Potential world record decibel levels aside, defensive communication is an important focus this week considering the opponent. Just like Luck and the Colts offense, Brady and the Patriots utilize heavy pre-snap adjustments. The Bills defense did contain Luck, but Brown thinks they could have done even better.

"We saw in the first game, [sometimes] we just let guys run free. We can't let that happen because [Brady] is going to find open guys," he said. "So we have to make sure we're all on the same page and have everybody covered up."

It's up to Brown, who receives the calls from the sideline, to lead the defense through the ruckus. While he noted teammates Nigel Bradham and Corey Graham as two who help him communicate the play call to the entire defense, he knows he's the guy who has to get the call in properly.

Brown trusts himself, and he trusts his teammates, which beyond hand signals, is the biggest key to sustaining communication. They all trust each other on the field, and even if they cannot hear one another, they know they will do the work this week to be ready when the crowd noise impacts the game. For Buffalo's defense the benefits far outweigh the drawbacks.

"We did have communication issues, but keep it coming," said Bradham. "It's a bigger problem for them."

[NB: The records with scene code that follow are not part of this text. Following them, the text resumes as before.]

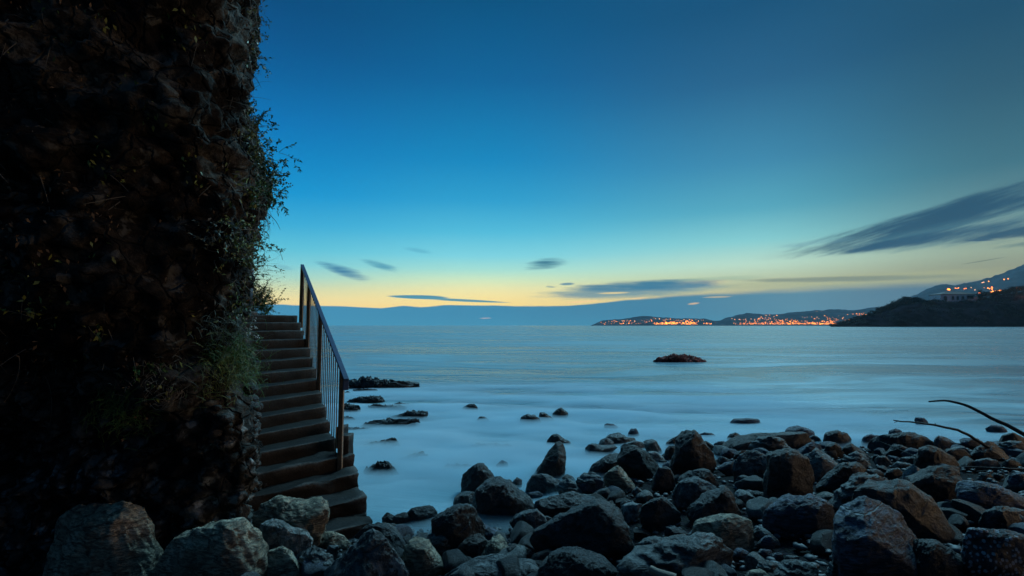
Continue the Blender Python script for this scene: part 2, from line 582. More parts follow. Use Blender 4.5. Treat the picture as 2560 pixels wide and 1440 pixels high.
n.put(p.inputs['Normal'], b.outputs[0])
M['gravel'] = m
beach = obj('beach', np.stack([gx, gy, gz], -1), grid_faces(*gx.shape), m)
tag(beach, 'dark gravel beach sloping down to the sea under the boulders', 'beach', kind='structure')


def contact(px, py, dmax=400.0):
    """distance at which the sight line through a photo point meets beach or sea"""
    u, w = ray(px, py)
    d = np.geomspace(1.2, dmax, 4000)
    below = EYE + w * d <= np.maximum(ground(u * d, d), 0.0)
    i = int(np.argmax(below)) if below.any() else len(d) - 1
    return float(d[i])


# ------------------------------------------------------------------ rocks
_ico = {}


def ico(level):
    if level not in _ico:
        bm = bmesh.new()
        bmesh.ops.create_icosphere(bm, subdivisions=level, radius=1.0)
        v = np.array([q.co[:] for q in bm.verts])
        f = np.array([[w.index for w in q.verts] for q in bm.faces])
        bm.free()
        _ico[level] = (v, f)
    return _ico[level]


VIEW = {'A': (1400, 980, 4.235), 'B': (1960, 960, 4.235), 'C': (1960, 1100, 4.235), 'D': (1500, 1100, 4.235),
        'E': (960, 1060, 3.765), 'F': (560, 980, 3.13), 'H': (0, 1100, 4.235), 'S': (840, 880, 4.0), 'P': (0, 0, 1.0)}
_rk = [0]


def rock(view, mat, label, txt, name='boulder', cat='boulder', thick=0.85, rough=1.0, sink=1.25, facets=9, dd=0.0, layered=False, group=None, jag=0.0):
    ox, oy, s = VIEW[view]
    P = np.array([[float(v) for v in q.split(',')] for q in txt.split()])
    P = P / s + np.array([ox, oy])
    _rk[0] += 1
    rng = np.random.default_rng(1000 + _rk[0])
    x, y = P[:, 0], P[:, 1]
    x2, y2 = np.roll(x, -1), np.roll(y, -1)
    cr = x * y2 - x2 * y
    A = cr.sum() / 2
    c = np.array([((x + x2) * cr).sum(), ((y + y2) * cr).sum()]) / (6 * A)
    # outline as a radius for every direction round the centre
    tt = np.linspace(0, 1, 40, endpoint=False)[None, :, None]
    Q = (P[:, None, :] * (1 - tt) + np.roll(P, -1, 0)[:, None, :] * tt).reshape(-1, 2) - c
    th = np.arctan2(-Q[:, 1], Q[:, 0])
    rr = np.hypot(Q[:, 0], Q[:, 1])
    o = np.argsort(th)
    th, rr = th[o], rr[o]
    th = np.concatenate([th - 2 * np.pi, th, th + 2 * np.pi])
    rr = np.concatenate([rr, rr, rr])
    tab = np.linspace(-np.pi, np.pi, 241)[:-1]
    R = np.interp(tab, th, rr)
    R = (np.roll(R, 1) + 2 * R + np.roll(R, -1)) / 4
    wpx = x.max() - x.min()
    hpx = y.max() - y.min()
    d = contact(c[0], min(y.max(), 1500))
    k0 = d / 1280
    T = thick * 0.5 * math.sqrt(wpx * hpx) * k0
    d = d + 0.45 * T + dd
    k = d / 1280
    size = math.sqrt(wpx * hpx) * k * 0.5
    V, F = ico(6 if wpx > 75 else 5 if wpx > 22 else 4)
    e = 2.5
    r = np.hypot(V[:, 0], V[:, 2]) + 1e-9
    r2 = (1 - np.abs(V[:, 1]) ** e) ** (1 / e)
    ang = np.arctan2(V[:, 2], V[:, 0])
    k = k * (1.10 if not jag else 1.0)
    Rv = np.interp(ang, np.append(tab, np.pi), np.append(R, R[0])) * k
    L = np.stack([V[:, 0] / r * r2 * Rv, V[:, 1] * T, V[:, 2] / r * r2 * Rv], 1)
    L[:, 2] = np.where(L[:, 2] < 0, L[:, 2] * sink, L[:, 2])
    for q in range(facets):
        nn = rng.normal(size=3) * (0.75, 1, 0.75)
        if abs(nn[1]) < 0.4:
            nn[1] = math.copysign(0.5, nn[1])
        nn[2] = abs(nn[2]) if rng.random() < 0.7 else nn[2]
        nn /= np.linalg.norm(nn)
        pr = L @ nn
        off = pr.max() * rng.uniform(0.66, 0.90)
        L = L - np.maximum(pr - off, 0)[:, None] * nn * 0.86
    nrm = L / (np.linalg.norm(L, axis=1, keepdims=True) + 1e-9)
    S = L / size
    dsp = 0.085 * fbm(S * 1.9, 3, _rk[0]) + 0.06 * fbm(S * 5.2, 5, _rk[0] + 50, 0.65) + 0.03 * fbm(S * 4.0 * np.array([1, 1, 1]), 3, _rk[0] + 90, 0.5, True)
    if layered:
        q = S @ np.array([0.25, 0.2, 1.0]) * 7 + 1.5 * fbm(S * 2, 2, 3)
        dsp = dsp + 0.045 * np.sign(np.sin(q * 2)) * np.abs(np.sin(q * 2)) ** 0.6
    if rough > 1.4:
        dsp = dsp + 0.05 * (rough - 1) * fbm(S * 9, 3, _rk[0] + 7, 0.6, True)
    L = L + nrm * (dsp * size * rough)[:, None]
    if jag:
        hgt = hpx * k
        L[:, 2] = L[:, 2] * 0.62 - (0.30 if mat == 'red' else 0.16) * hgt
        L[:, 2] += hgt * jag * (0.55 * fbm(L * np.array([5.0, 3.0, 0.2]), 3, _rk[0] + 5, 0.6, True) + 0.5 * fbm(L * np.array([16.0, 10.0, 2.0]), 3, _rk[0] + 6, 0.65, True))
        L += 0.035 * np.stack([fbm(L * 14, 2, _rk[0] + 20 + q) for q in range(3)], 1)
    C = at(c[0], c[1], d)
    u = ray(c[0], c[1])[0]
    fw = np.array([u, 1.0, 0.0]) / math.hypot(u, 1)
    # real proportions on the sloping sight line: breadth, depth and height
    W = C + L[:, 0:1] * np.array([1.0, 0, 0]) + L[:, 2:3] * CAM_UP + L[:, 1:2] * fw
    base = np.array([C[0], C[1], W[:, 2].min()])
    ob = obj(name, W, F, M[mat], loc=base)
    tag(ob, label, cat, group)
    return ob


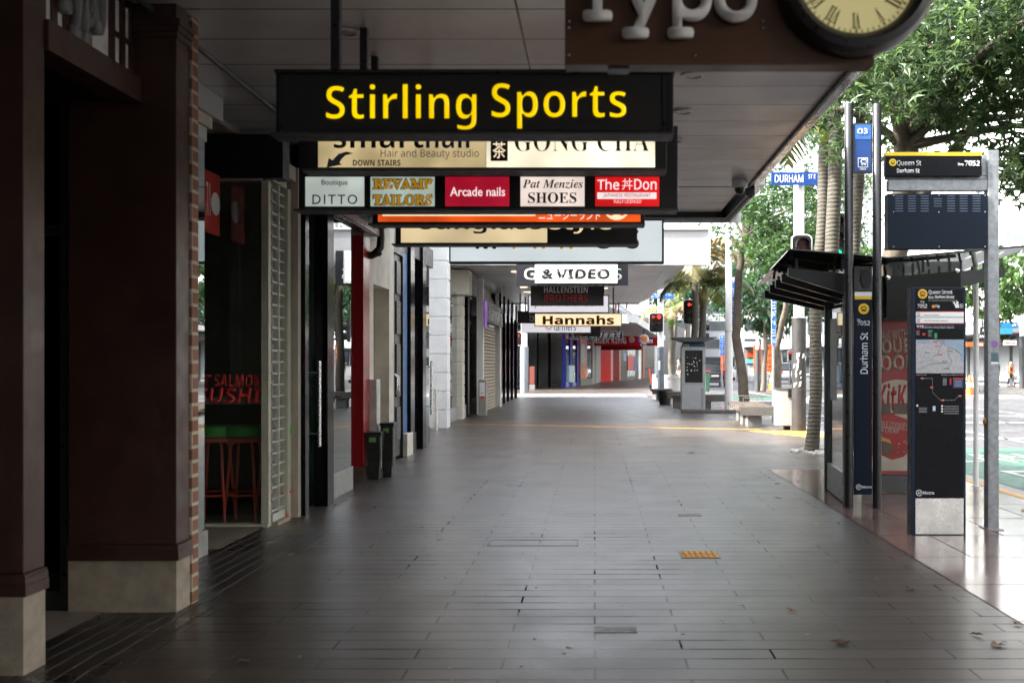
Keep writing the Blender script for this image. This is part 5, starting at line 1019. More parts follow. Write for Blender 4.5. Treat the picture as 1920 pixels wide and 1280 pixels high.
bp_ = N(t, "ShaderNodeBump", Strength=.5, Distance=.006); t.links.new(sn.outputs[0], bp_.inputs['Height']); t.links.new(bp_.outputs[0], b_.inputs['Normal']); t.links.new(b_.outputs[0], o_.inputs[0])
SHAFT = M('yellow_green_crownshaft', (.30, .33, .035), .4, var=.2, scale=5); SHAFT2 = M('reddish_green_crownshaft', (.14, .12, .03), .45, var=.4, scale=4); SHAFT3 = M('green_crownshaft', (.10, .19, .03), .4, var=.2)
FROND = LEAF('palm_leaflet', (.03, .055, .012), (.16, .17, .06), trans=.3); FRONDRY = LEAF('dry_palm_leaflet', (.10, .085, .035), (.34, .28, .15), trans=.25)
def palm(label, base, top, r, shaft=SHAFT, flen=2.2, nf=10, seed=1, sh_h=.7, frond=FROND):
    t = T('nikau_palm', label, 'palm', base, 'nikau palms along the kerb'); g = random.Random(seed)
    b, p = Vector(base), Vector(top); mb = MB()
    mb.tube([b.lerp(p, k / 10) + Vector((.03 * math.sin(k), .02 * math.cos(k * 1.3), 0)) * (0 < k < 10) for k in range(11)], [r * (1.25 if k == 0 else 1.08 - .16 * k / 10) for k in range(11)], 14); mb.build('trunk', PTRUNK, t, smooth=True)
    mb = MB(); mb.lathe([(r * .9, -.02), (r * 1.55, sh_h * .25), (r * 1.5, sh_h * .5), (r * 1.0, sh_h * .85), (r * .75, sh_h)], tuple(p), 18); mb.build('crownshaft', shaft, t, smooth=True)
    st = MB(); V, Fc = [], []; hub = p + Vector((0, 0, sh_h * .92))
    for k in range(nf):
        az = 2 * math.pi * k / nf + g.uniform(-.2, .2); up = g.uniform(.35, 1.15); L = flen * g.uniform(.8, 1.1); pts = []; q = Vector(hub); el = up
        for i in range(13):
            pts.append(Vector(q)); d = Vector((math.cos(az) * math.cos(el), math.sin(az) * math.cos(el), math.sin(el))); q = q + d * (L / 12); el -= (.10 + .055 * i / 4) * g.uniform(.8, 1.2)
        st.tube(pts, [.03 * (1 - .9 * i / 12) + .004 for i in range(13)], 6)
        for i in range(5, 48):
            f = i / 48 * 12; j = min(11, int(f)); c = pts[j].lerp(pts[j + 1], f - j); d = (pts[j + 1] - pts[j]).normalized(); side = d.cross(Vector((0, 0, 1))).normalized()
            ll = flen * .30 * math.sin(math.pi * (.12 + .86 * i / 48)) ** .6
            for sgn in (-1, 1):
                dr = (side * sgn * .8 + d * .55 + Vector((0, 0, -.35 + g.uniform(-.25, .25)))).normalized(); e = c + dr * ll + Vector((0, 0, -.12 * ll)); w = d * (.022 * flen / 2)
                mpt = c.lerp(e, .5) + Vector((0, 0, .05 * ll)); i0 = len(V); V += [tuple(c - w), tuple(c + w), tuple(mpt + w), tuple(mpt - w), tuple(e)]; Fc += [(i0, i0 + 1, i0 + 2, i0 + 3), (i0 + 3, i0 + 2, i0 + 4)]
    st.build('frond_stem', SHAFT3, t, smooth=True); from_np('crown', V, Fc, frond, t); return t
palm('ringed palm trunk under a yellow green bulge, by the post of the shelter roof', (3.62, 16.9, 0), (gx(1545, 16.9), 16.9, 5.15), .102, seed=3)
palm('ringed grey palm trunk in front of the green traffic light', (3.90, 16.5, 0), (gx(1562, 16.5), 16.5, 6.3), .118, seed=4)
palm('leaning ringed palm trunk seen between the two black totem posts', (4.40, 17.4, 0), (gx(1614, 17.4), 17.4, 6.6), .095, seed=6)
palm('palm with a bright yellow green bulge above the grey info kiosk', (3.66, 37.0, 0), (gx(1303, 37), 37, gz(528, 37)), .125, seed=8, flen=2.7, nf=12, frond=FRONDRY)
palm('palm with a reddish bulge leaning behind the palm over the kiosk', (3.95, 38.5, 0), (gx(1318, 38.5), 38.5, gz(572, 38.5)), .14, shaft=SHAFT2, seed=10, flen=2.4, nf=11)
palm('small drooping palm with a green bulge beside the white street name pole', (3.58, 47.2, 0), (gx(1258, 47.2), 47.2, gz(612, 47.2)), .13, shaft=SHAFT3, seed=12, flen=1.75, nf=11, frond=FRONDRY)
palm('thin palm trunk behind the small drooping palm', (3.75, 49.5, 0), (gx(1266, 49.5), 49.5, gz(580, 49.5)), .12, shaft=SHAFT3, seed=13, flen=1.8, nf=9)
palm('palm on the opposite footpath near the person in a tan coat', (27.6, 67.5, 0), (28.1, 67.5, 2.6), .15, seed=14, flen=2.2)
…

"It's a great positive for us because they can't hear. They can't be on their count. They can't do as many checks as they want to do," Brown said.  "And we get those offensive linemen nervous. That's the big thing. They jump because they can't hear. They know that we have the best defensive line in the world, so they have to be ready to go."

Safety Aaron Williams delivered a simple message on the subject. The team will do the necessary work to be able to communicate on Sunday, so the fans should continue to do what they do best.

"We want the fans to be as loud as possible," he said. "It may seem like it's hurting us a little bit, but we'll adjust. We want those fans to be really into the game."